Work to do – Return the listing below in full, with every line exactly as it is.

### Information provided ###

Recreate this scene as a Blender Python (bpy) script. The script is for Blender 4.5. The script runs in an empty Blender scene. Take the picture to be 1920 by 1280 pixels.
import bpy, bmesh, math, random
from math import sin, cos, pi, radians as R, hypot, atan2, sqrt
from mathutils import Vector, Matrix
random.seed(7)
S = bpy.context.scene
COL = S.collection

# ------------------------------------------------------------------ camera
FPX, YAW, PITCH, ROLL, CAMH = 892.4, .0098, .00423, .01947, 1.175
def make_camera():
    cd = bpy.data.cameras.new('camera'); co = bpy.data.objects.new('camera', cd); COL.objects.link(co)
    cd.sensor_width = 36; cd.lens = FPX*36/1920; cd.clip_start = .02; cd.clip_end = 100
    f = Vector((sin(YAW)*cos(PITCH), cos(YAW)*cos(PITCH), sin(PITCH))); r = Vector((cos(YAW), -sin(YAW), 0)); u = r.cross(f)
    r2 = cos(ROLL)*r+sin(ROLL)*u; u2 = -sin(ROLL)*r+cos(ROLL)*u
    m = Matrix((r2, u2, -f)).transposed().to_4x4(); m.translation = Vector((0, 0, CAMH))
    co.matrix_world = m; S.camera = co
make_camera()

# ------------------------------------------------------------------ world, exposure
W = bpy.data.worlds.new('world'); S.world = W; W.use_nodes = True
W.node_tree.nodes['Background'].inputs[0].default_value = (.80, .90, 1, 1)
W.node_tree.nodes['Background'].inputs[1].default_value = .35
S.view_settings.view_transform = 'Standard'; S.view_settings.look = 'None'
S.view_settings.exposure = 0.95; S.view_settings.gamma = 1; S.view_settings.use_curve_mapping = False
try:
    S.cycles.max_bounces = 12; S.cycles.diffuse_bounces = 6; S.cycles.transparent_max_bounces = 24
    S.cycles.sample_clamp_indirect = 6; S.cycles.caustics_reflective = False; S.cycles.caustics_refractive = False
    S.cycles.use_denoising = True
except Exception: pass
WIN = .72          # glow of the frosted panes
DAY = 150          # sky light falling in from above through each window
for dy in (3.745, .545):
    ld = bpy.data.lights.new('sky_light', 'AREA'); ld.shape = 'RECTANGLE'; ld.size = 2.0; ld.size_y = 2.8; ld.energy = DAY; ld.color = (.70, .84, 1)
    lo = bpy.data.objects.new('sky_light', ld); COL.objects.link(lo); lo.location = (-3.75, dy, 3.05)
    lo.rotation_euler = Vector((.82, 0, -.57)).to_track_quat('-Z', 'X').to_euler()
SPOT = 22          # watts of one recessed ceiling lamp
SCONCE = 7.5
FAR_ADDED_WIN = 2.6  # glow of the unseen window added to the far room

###

Task answer –
Recreate this scene as a Blender Python (bpy) script. The script is for Blender 4.5. The script runs in an empty Blender scene. Take the picture to be 1920 by 1280 pixels.
import bpy, bmesh, math, random
from math import sin, cos, pi, radians as R, hypot, atan2, sqrt
from mathutils import Vector, Matrix
random.seed(7)
S = bpy.context.scene
COL = S.collection

# ------------------------------------------------------------------ camera
FPX, YAW, PITCH, ROLL, CAMH = 892.4, .0098, .00423, .01947, 1.175
def make_camera():
    cd = bpy.data.cameras.new('camera'); co = bpy.data.objects.new('camera', cd); COL.objects.link(co)
    cd.sensor_width = 36; cd.lens = FPX*36/1920; cd.clip_start = .02; cd.clip_end = 100
    f = Vector((sin(YAW)*cos(PITCH), cos(YAW)*cos(PITCH), sin(PITCH))); r = Vector((cos(YAW), -sin(YAW), 0)); u = r.cross(f)
    r2 = cos(ROLL)*r+sin(ROLL)*u; u2 = -sin(ROLL)*r+cos(ROLL)*u
    m = Matrix((r2, u2, -f)).transposed().to_4x4(); m.translation = Vector((0, 0, CAMH))
    co.matrix_world = m; S.camera = co
make_camera()

# ------------------------------------------------------------------ world, exposure
W = bpy.data.worlds.new('world'); S.world = W; W.use_nodes = True
W.node_tree.nodes['Background'].inputs[0].default_value = (.80, .90, 1, 1)
W.node_tree.nodes['Background'].inputs[1].default_value = .35
S.view_settings.view_transform = 'Standard'; S.view_settings.look = 'None'
S.view_settings.exposure = 0.95; S.view_settings.gamma = 1; S.view_settings.use_curve_mapping = False
try:
    S.cycles.max_bounces = 12; S.cycles.diffuse_bounces = 6; S.cycles.transparent_max_bounces = 24
    S.cycles.sample_clamp_indirect = 6; S.cycles.caustics_reflective = False; S.cycles.caustics_refractive = False
    S.cycles.use_denoising = True
except Exception: pass
WIN = .72          # glow of the frosted panes
DAY = 150          # sky light falling in from above through each window
for dy in (3.745, .545):
    ld = bpy.data.lights.new('sky_light', 'AREA'); ld.shape = 'RECTANGLE'; ld.size = 2.0; ld.size_y = 2.8; ld.energy = DAY; ld.color = (.70, .84, 1)
    lo = bpy.data.objects.new('sky_light', ld); COL.objects.link(lo); lo.location = (-3.75, dy, 3.05)
    lo.rotation_euler = Vector((.82, 0, -.57)).to_track_quat('-Z', 'X').to_euler()
SPOT = 22          # watts of one recessed ceiling lamp
SCONCE = 7.5
FAR_ADDED_WIN = 2.6  # glow of the unseen window added to the far room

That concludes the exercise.